According to Stats SA, the hardest hit sectors remain finance, insurance, real estate, and business services, followed closely by trade, catering and accommodation.
These industries rely heavily on stable infrastructure and consumer demand, both of which remain fragile in the current climate.
A recent survey by the Small Business Institute found that nearly half of SMEs identify load-shedding as their biggest hurdle. Buying generators or solar panels drains their limited capital, leaving little to invest in innovation or growth.
Although April saw a 14.8% drop in liquidations compared to last year, and a 6% decrease in the year-to-date figures, experts caution that these numbers may mask deeper instability.
Most of this year’s closures were voluntary, meaning business owners are choosing to shut down before debts spiral further out of control.
Benay Sager, head of DebtBusters, said limited access to credit was a major contributor.
“Often business lending in South Africa lags very much behind,” he explained.
“So, they have to use their personal profiles and their personal credit to borrow. We see many business owners who sign vehicle finance agreements under their names because the business won’t qualify,” said Sager.
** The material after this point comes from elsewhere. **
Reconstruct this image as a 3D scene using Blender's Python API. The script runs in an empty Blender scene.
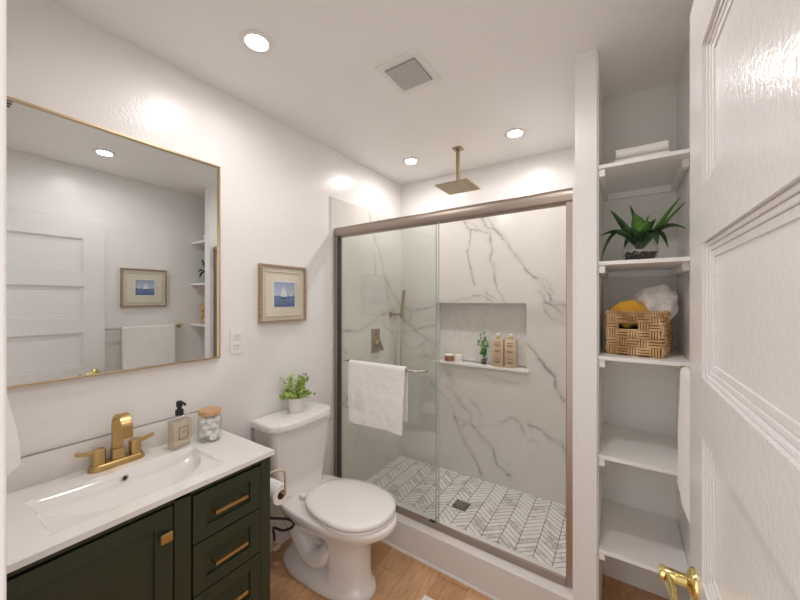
import bpy, bmesh, math, random
import numpy as np
from mathutils import Vector, Matrix, noise
random.seed(7)
S = bpy.context.scene
C = S.collection
PI = math.pi

# ------------------------------------------------------------------ camera
cam = bpy.data.objects.new('camera', bpy.data.cameras.new('camera'))
C.objects.link(cam); S.camera = cam
cam.location = (0, 0, 1.46)
cam.rotation_euler = (PI/2, 0, math.atan(219.6/335))
cam.data.sensor_width = 36
cam.data.lens = 335/800*36
cam.data.clip_start = .01
# ------------------------------------------------------------------ world, exposure
W = bpy.data.worlds.new('world'); S.world = W; W.use_nodes = True
W.node_tree.nodes['Background'].inputs[0].default_value = (1.0, .985, .975, 1)
W.node_tree.nodes['Background'].inputs[1].default_value = .85
S.view_settings.view_transform = 'Standard'
S.view_settings.look = 'None'
S.view_settings.gamma = 1
S.view_settings.exposure = 1.0
S.cycles.max_bounces = 14
S.cycles.diffuse_bounces = 8
S.cycles.transparent_max_bounces = 16
LAMP = 55.0          # radiance of the recessed lamps

BEAM_W = 1.35          # each recessed lamp throws most of its light downwards
for lx, ly in ((-1.245, .828), (-1.33, 2.18), (-.555, 2.18), (-.26, .85)):
    ld = bpy.data.lights.new('downlight_beam', 'AREA'); ld.energy = BEAM_W; ld.color = (1, .972, .95)
    ld.shape = 'DISK'; ld.size = .082; ld.spread = math.radians(160)
    lo = bpy.data.objects.new('downlight_beam', ld); C.objects.link(lo); lo.location = (lx, ly, 2.5135)

# ------------------------------------------------------------------ material helpers
def mat(name, col, rough=.5, metal=0, **kw):
    m = bpy.data.materials.new(name); m.use_nodes = True
    b = m.node_tree.nodes['Principled BSDF']
    b.inputs['Base Color'].default_value = (*col, 1)
    b.inputs['Roughness'].default_value = rough
    b.inputs['Metallic'].default_value = metal
    for k, v in kw.items():
        b.inputs[k.replace('_', ' ')].default_value = v
    return m

class N:
    """small node-building helper"""
    def __init__(s, m):
        s.m = m; s.t = m.node_tree; s.b = s.t.nodes.get('Principled BSDF')
    def new(s, typ, **kw):
        n = s.t.nodes.new(typ)
        for k, v in kw.items(): setattr(n, k, v)
        return n
    def link(s, a, b): s.t.links.new(a, b)
    def math(s, op, a, b=None, c=None):
        n = s.new('ShaderNodeMath', operation=op)
        for i, v in enumerate((a, b, c)):
            if v is None: continue
            if isinstance(v, (int, float)): n.inputs[i].default_value = v
            else: s.link(v, n.inputs[i])
        return n.outputs[0]
    def pos(s):
        return s.new('ShaderNodeTexCoord').outputs['Object']
    def noise(s, scale, detail=3, vec=None, rough=.5, stretch=None):
        n = s.new('ShaderNodeTexNoise'); n.inputs['Scale'].default_value = scale
        n.inputs['Detail'].default_value = detail; n.inputs['Roughness'].default_value = rough
        v = vec if vec is not None else s.pos()
        if stretch:
            mp = s.new('ShaderNodeMapping'); mp.inputs['Scale'].default_value = stretch
            s.link(v, mp.inputs[0]); v = mp.outputs[0]
        s.link(v, n.inputs['Vector'])
        return n.outputs['Fac']
    def ramp(s, fac, stops):
        r = s.new('ShaderNodeValToRGB')
        while len(r.color_ramp.elements) < len(stops): r.color_ramp.elements.new(.5)
        for e, (p, c) in zip(r.color_ramp.elements, stops):
            e.position = p; e.color = (*c, 1)
        s.link(fac, r.inputs[0]); return r.outputs[0]
    def mix(s, fac, a, b):
        n = s.new('ShaderNodeMix', data_type='RGBA')
        for sock, v in ((n.inputs[0], fac), (n.inputs[6], a), (n.inputs[7], b)):
            if isinstance(v, (int, float)): sock.default_value = v
            elif isinstance(v, tuple): sock.default_value = (*v, 1)
            else: s.link(v, sock)
        return n.outputs[2]
    def color(s, out): s.link(out, s.b.inputs['Base Color'])
    def bump(s, h, strength=.2, dist=.002):
        b = s.new('ShaderNodeBump'); b.inputs['Strength'].default_value = strength
        b.inputs['Distance'].default_value = dist
        s.link(h, b.inputs['Height']); s.link(b.outputs[0], s.b.inputs['Normal'])

def wallmat(name, col, rough, bs=.25, sc=38):
    m = mat(name, col, rough); n = N(m)
    n.bump(n.noise(sc, 4, rough=.6), bs, .004)
    n.b.inputs['Specular IOR Level'].default_value = .32
    return m

def fabric(name, col, scale=260, strength=.6, rough=.95):
    m = mat(name, col, rough); n = N(m)
    n.bump(n.math('ADD', n.noise(scale, 2), n.math('MULTIPLY', n.noise(16, 5, rough=.65), 4.0)), strength, .004)
    m.node_tree.nodes['Principled BSDF'].inputs['Sheen Weight'].default_value = .3
    return m

def metal(name, col, rough):
    m = mat(name, col, rough, 1); n = N(m)
    n.bump(n.noise(90, 2, stretch=(1, 1, 12)), .05, .001)
    return m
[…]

Charles Phiri, an insolvency expert and business rescue practitioner, said early intervention was crucial.
“There is a decrease based on what the statistics have released, but it doesn’t make any difference,” he said. “It’s quite concerning because people are losing jobs and it’s hard to earn a living.”
Phiri urged struggling companies to consider business rescue before it was too late.
“Liquidation is an endgame. If companies consider going into business rescue early enough, they can restructure and recover.”
Jo Mitchell-Marais, who heads up turnaround and restructuring at Deloitte, shared the sentiment, but warned of barriers.
“Business rescue is only available to incorporated entities, and affordability is a big challenge,” she explained. “If you engage too late, you’re often left with no choice but to file for liquidation.”
SMEs contribute over 60% of private sector jobs. Each closure is not just a business lost, but livelihoods disrupted, and families affected.
“If you intervene early, there’s a real chance to save the business,” Phiri said.
“But if you wait too long, liquidation becomes the only door left open — and by then, it’s already too late.”